## YOUR INSTRUCTIONS
In the listing that follows, count each line containing the string "part" and report only the count.

## GIVEN MATERIAL
--- Begin ---
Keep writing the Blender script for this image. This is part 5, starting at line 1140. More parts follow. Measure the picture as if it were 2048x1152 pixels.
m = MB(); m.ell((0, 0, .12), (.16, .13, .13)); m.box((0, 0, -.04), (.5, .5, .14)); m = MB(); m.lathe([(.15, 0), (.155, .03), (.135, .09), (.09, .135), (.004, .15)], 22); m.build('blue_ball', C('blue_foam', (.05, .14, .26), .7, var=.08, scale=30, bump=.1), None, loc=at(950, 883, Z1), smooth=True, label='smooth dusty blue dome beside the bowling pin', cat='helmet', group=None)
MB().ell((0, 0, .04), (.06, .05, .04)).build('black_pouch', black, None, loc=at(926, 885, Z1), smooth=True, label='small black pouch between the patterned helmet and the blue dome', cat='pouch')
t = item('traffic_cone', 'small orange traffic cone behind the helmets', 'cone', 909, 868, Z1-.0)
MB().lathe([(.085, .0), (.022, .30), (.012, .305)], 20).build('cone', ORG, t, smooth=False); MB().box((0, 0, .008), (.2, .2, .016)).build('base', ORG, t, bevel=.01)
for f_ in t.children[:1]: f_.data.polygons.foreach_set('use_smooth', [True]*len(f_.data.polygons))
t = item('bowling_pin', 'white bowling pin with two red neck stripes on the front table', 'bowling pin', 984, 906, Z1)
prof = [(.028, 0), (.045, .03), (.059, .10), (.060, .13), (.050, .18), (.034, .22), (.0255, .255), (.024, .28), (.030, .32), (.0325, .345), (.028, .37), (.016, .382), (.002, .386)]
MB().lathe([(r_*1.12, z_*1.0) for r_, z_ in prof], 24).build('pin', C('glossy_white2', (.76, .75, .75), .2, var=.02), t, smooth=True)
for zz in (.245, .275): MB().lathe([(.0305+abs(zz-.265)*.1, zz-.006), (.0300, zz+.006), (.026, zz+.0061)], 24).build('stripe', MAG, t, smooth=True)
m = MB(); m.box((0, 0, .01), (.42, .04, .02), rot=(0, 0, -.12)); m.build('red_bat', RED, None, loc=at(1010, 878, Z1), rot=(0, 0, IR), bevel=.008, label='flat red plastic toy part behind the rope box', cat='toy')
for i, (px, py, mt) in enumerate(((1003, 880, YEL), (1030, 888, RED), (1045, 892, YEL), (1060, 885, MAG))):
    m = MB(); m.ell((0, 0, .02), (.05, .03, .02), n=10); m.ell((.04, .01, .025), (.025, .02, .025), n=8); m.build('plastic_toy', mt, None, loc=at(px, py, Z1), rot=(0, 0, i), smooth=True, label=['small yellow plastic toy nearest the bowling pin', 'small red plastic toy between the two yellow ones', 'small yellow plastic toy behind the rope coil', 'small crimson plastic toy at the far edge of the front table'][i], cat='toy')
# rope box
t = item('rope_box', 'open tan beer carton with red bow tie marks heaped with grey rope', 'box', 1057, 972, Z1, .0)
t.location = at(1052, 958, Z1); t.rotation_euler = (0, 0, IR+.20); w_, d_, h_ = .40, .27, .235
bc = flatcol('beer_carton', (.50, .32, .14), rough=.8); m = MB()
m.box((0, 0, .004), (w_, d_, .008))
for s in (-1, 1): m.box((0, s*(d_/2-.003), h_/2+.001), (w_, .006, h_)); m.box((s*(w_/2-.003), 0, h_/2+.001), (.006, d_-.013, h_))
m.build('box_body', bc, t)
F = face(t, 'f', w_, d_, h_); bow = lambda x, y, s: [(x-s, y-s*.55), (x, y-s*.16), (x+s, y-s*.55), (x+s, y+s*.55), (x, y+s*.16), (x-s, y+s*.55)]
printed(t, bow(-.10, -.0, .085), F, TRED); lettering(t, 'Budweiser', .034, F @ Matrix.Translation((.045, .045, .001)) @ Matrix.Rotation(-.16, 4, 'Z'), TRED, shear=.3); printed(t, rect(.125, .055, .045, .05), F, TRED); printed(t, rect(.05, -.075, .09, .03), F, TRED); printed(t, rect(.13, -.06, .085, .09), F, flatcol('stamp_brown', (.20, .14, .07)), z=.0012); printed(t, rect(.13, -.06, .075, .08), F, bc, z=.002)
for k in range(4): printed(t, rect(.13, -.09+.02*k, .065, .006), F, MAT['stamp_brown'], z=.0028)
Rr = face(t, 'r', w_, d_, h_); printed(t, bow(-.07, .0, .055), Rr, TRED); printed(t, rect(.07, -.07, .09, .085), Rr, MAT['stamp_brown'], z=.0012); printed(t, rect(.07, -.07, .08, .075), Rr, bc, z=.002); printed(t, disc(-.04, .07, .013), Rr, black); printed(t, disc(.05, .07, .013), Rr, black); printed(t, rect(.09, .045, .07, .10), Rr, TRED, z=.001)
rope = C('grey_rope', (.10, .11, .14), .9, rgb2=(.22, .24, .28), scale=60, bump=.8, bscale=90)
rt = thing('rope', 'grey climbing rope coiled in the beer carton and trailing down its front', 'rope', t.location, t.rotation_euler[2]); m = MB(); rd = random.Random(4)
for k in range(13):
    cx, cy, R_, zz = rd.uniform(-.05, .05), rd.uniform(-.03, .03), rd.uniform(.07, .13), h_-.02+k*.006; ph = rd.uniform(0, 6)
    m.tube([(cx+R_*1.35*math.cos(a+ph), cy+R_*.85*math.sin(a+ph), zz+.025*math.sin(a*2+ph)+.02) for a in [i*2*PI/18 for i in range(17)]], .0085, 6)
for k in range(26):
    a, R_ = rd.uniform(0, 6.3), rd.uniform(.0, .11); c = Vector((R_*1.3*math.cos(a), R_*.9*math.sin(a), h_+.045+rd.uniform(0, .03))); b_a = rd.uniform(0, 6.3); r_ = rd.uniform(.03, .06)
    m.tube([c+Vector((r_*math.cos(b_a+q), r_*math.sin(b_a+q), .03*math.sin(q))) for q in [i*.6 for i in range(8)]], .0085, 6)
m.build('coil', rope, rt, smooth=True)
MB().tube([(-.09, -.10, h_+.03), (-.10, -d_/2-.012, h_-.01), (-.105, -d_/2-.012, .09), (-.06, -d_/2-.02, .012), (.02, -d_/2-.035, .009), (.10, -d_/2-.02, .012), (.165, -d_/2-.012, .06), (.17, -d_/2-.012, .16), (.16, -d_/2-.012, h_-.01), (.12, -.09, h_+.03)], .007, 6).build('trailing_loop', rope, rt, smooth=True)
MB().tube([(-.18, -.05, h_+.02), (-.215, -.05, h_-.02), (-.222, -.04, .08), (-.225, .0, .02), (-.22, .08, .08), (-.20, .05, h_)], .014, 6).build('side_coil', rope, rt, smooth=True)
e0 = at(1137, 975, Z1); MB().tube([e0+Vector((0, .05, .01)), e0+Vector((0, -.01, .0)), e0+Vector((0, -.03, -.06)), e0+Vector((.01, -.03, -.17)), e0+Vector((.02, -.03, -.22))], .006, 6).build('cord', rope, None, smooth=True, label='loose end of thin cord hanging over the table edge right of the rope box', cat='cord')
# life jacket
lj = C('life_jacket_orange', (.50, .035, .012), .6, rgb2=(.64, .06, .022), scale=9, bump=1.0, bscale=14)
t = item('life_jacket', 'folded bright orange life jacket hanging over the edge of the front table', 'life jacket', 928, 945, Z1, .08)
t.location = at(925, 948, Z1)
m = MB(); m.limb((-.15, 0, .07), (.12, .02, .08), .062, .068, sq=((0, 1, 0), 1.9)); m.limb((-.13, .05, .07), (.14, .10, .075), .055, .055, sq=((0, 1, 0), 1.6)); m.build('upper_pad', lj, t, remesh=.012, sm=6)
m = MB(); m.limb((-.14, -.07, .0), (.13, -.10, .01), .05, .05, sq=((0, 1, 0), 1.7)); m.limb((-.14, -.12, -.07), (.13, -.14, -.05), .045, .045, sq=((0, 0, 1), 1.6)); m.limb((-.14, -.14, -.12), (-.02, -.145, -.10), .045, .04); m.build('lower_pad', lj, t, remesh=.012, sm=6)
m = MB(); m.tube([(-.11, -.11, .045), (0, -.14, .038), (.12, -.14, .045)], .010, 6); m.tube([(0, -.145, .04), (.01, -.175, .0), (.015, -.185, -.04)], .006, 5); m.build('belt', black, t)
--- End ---
## EXERCISE ANSWER
2